Task to complete » Up to and including the line that contains "R = math.radians", write out each line of the material from its first line, exactly.

====================

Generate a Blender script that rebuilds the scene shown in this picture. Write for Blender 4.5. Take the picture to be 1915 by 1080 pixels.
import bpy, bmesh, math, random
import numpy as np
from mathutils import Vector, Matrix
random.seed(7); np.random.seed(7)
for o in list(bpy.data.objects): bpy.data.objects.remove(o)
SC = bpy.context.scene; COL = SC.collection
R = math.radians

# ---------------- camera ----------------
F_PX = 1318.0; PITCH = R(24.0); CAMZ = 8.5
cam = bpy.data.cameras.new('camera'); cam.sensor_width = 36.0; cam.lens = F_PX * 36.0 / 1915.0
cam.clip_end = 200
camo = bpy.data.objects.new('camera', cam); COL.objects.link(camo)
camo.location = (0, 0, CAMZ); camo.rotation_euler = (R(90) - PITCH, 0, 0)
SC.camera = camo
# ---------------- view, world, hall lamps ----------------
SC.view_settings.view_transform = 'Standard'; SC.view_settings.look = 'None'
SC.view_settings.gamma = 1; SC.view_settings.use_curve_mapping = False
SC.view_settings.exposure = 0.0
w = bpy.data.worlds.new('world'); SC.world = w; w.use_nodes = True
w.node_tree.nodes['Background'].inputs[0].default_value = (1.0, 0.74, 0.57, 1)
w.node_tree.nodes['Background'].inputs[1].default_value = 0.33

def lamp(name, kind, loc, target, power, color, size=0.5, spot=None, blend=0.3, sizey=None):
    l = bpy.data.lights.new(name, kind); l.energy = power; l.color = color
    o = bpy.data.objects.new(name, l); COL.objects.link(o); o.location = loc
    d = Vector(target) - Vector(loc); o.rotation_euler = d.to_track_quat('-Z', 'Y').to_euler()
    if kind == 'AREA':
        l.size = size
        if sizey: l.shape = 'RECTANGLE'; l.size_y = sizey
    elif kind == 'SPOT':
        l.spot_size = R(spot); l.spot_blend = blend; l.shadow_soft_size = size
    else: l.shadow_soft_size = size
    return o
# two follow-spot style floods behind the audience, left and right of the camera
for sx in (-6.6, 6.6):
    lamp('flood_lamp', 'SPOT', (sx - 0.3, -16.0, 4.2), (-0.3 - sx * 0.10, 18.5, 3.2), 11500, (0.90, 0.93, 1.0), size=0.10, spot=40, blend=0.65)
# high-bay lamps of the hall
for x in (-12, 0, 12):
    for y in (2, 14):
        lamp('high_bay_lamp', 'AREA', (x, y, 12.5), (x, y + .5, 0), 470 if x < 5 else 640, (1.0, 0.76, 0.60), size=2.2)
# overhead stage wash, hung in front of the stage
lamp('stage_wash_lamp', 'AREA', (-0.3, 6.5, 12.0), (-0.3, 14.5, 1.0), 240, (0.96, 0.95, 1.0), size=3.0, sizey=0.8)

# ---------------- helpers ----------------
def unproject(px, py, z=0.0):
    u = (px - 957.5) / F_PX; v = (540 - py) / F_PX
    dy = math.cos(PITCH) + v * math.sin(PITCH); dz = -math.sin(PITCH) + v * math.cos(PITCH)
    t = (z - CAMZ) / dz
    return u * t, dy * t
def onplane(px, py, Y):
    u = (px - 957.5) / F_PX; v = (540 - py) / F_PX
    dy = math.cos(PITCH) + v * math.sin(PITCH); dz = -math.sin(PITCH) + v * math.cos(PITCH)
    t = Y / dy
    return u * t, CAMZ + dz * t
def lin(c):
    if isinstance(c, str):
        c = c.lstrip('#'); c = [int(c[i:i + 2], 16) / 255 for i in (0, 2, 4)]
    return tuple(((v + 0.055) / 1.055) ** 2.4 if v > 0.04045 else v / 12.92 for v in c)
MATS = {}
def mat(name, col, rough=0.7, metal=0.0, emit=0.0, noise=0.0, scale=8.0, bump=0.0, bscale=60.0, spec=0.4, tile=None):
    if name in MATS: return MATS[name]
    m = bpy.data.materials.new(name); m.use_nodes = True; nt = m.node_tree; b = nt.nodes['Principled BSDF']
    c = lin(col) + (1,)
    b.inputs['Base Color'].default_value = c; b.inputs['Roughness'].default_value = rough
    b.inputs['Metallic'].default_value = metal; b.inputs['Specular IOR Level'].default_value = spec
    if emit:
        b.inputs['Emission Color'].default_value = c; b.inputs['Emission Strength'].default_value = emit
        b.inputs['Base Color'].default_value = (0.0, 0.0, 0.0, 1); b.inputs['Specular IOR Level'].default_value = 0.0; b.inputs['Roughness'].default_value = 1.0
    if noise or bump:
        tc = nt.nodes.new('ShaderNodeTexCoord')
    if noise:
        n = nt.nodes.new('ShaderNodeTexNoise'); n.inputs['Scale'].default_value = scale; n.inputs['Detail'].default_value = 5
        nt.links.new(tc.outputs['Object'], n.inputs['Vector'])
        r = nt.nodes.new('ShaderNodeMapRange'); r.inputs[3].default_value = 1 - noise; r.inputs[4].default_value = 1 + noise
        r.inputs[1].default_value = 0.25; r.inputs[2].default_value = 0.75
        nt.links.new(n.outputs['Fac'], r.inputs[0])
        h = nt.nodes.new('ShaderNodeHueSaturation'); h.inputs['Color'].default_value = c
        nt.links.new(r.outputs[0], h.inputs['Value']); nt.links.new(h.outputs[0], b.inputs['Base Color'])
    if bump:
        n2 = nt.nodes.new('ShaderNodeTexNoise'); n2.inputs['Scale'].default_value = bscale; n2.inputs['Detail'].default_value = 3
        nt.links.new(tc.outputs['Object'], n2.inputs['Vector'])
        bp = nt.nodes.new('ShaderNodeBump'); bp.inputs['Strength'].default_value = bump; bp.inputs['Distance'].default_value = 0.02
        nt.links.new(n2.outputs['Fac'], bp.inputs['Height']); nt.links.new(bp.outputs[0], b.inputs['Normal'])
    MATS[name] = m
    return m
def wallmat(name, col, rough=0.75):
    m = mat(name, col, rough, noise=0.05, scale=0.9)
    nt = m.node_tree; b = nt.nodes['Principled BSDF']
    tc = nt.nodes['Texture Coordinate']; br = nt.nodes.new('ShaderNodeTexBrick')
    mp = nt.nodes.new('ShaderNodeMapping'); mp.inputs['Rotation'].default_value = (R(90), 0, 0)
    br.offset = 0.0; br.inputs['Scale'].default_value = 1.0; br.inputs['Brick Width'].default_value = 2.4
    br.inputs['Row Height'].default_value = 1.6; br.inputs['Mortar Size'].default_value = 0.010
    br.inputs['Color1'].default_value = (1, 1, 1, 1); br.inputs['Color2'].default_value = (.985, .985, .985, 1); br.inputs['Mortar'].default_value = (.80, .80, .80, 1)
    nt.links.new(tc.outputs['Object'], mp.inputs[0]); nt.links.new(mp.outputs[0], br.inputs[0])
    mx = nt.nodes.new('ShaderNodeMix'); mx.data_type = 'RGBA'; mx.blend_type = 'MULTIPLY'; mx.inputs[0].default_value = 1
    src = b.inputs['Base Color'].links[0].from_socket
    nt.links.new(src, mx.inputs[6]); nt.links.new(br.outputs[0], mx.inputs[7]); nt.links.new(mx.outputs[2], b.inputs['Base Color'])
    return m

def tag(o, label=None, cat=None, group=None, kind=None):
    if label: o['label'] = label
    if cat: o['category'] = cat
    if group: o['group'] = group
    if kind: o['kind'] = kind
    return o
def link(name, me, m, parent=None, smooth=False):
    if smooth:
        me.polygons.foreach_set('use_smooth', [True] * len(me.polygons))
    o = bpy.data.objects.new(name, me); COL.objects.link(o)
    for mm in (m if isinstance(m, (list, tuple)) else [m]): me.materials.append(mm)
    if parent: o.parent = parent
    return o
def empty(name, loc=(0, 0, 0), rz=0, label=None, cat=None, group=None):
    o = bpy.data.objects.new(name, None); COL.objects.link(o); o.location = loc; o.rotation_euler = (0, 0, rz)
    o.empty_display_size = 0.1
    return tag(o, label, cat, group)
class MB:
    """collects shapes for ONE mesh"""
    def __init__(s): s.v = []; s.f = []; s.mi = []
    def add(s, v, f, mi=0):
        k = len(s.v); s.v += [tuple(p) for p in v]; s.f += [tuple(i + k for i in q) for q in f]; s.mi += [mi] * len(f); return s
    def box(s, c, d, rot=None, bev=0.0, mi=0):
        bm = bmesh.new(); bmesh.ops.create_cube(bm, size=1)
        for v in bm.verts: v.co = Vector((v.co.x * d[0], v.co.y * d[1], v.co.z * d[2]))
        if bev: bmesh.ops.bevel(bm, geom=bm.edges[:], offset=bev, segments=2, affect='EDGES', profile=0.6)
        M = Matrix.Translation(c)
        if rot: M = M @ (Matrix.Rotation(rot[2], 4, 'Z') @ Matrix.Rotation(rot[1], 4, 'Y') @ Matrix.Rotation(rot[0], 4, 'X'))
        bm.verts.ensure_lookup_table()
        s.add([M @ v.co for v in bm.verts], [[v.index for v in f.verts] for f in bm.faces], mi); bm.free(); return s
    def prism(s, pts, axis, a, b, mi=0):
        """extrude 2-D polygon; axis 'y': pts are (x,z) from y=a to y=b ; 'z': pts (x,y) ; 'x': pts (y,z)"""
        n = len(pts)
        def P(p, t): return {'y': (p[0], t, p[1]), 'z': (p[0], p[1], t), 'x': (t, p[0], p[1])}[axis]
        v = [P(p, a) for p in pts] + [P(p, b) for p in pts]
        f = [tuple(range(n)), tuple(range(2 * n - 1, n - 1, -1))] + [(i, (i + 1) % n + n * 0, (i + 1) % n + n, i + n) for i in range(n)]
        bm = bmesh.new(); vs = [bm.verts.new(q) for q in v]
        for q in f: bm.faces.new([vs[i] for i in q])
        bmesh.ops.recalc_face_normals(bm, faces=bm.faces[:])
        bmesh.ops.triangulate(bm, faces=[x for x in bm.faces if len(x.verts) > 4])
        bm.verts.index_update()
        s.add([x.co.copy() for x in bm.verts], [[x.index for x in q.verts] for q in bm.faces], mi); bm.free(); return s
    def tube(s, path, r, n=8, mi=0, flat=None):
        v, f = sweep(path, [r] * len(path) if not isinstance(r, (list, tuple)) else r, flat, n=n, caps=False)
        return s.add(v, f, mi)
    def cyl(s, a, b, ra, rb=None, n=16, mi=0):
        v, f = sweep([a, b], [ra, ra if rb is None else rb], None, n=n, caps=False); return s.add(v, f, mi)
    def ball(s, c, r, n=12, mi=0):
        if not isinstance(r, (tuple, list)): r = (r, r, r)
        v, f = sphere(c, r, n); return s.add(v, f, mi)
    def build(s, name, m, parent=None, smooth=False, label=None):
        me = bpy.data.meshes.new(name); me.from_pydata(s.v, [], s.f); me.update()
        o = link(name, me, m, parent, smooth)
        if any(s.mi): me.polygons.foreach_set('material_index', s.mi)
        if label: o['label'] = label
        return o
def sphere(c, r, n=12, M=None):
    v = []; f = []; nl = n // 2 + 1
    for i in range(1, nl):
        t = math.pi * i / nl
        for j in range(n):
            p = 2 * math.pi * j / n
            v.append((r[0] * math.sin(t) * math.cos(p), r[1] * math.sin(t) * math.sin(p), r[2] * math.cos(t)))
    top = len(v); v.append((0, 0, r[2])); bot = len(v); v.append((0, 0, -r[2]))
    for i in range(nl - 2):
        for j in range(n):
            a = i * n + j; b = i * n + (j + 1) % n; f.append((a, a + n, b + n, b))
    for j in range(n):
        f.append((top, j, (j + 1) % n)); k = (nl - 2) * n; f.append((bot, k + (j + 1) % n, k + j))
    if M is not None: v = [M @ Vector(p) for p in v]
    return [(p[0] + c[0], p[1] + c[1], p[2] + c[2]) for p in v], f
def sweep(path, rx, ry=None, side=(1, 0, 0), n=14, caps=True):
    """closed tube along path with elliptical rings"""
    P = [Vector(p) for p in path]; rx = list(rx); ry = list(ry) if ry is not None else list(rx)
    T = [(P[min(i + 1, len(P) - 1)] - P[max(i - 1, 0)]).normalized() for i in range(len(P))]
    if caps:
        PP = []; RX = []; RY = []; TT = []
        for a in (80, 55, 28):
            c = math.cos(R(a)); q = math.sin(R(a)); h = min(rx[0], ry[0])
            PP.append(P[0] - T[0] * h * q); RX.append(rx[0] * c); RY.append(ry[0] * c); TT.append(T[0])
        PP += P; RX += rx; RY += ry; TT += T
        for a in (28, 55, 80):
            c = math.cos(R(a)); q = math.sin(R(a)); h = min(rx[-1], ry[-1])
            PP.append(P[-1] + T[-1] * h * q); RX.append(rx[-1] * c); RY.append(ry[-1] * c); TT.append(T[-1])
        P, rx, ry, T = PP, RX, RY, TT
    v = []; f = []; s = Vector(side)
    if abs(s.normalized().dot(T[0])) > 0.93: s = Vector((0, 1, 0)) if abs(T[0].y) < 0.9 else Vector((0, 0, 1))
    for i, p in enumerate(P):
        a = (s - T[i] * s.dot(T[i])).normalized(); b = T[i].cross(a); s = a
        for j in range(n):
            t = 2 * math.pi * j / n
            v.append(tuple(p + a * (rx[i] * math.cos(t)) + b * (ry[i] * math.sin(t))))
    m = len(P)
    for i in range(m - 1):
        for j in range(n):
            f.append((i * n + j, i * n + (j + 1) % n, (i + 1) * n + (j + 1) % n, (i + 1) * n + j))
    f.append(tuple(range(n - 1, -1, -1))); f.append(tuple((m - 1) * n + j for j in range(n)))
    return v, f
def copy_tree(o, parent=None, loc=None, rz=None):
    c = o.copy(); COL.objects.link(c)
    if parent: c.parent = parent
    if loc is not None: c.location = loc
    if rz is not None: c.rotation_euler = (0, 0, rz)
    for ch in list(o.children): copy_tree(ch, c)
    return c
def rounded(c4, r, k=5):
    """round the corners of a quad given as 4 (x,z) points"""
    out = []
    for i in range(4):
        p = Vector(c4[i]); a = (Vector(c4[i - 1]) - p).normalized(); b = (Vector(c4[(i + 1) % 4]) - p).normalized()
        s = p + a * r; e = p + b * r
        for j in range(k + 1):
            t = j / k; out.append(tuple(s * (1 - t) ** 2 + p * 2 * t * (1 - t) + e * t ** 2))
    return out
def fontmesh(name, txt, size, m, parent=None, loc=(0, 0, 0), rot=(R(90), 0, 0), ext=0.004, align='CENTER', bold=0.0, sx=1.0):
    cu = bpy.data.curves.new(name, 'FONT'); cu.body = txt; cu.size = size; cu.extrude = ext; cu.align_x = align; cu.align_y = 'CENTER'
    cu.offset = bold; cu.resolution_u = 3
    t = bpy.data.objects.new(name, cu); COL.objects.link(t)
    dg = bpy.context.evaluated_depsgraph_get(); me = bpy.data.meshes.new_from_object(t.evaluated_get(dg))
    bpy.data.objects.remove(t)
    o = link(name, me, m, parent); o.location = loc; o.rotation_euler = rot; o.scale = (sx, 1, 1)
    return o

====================

Exercise output »
Generate a Blender script that rebuilds the scene shown in this picture. Write for Blender 4.5. Take the picture to be 1915 by 1080 pixels.
import bpy, bmesh, math, random
import numpy as np
from mathutils import Vector, Matrix
random.seed(7); np.random.seed(7)
for o in list(bpy.data.objects): bpy.data.objects.remove(o)
SC = bpy.context.scene; COL = SC.collection
R = math.radians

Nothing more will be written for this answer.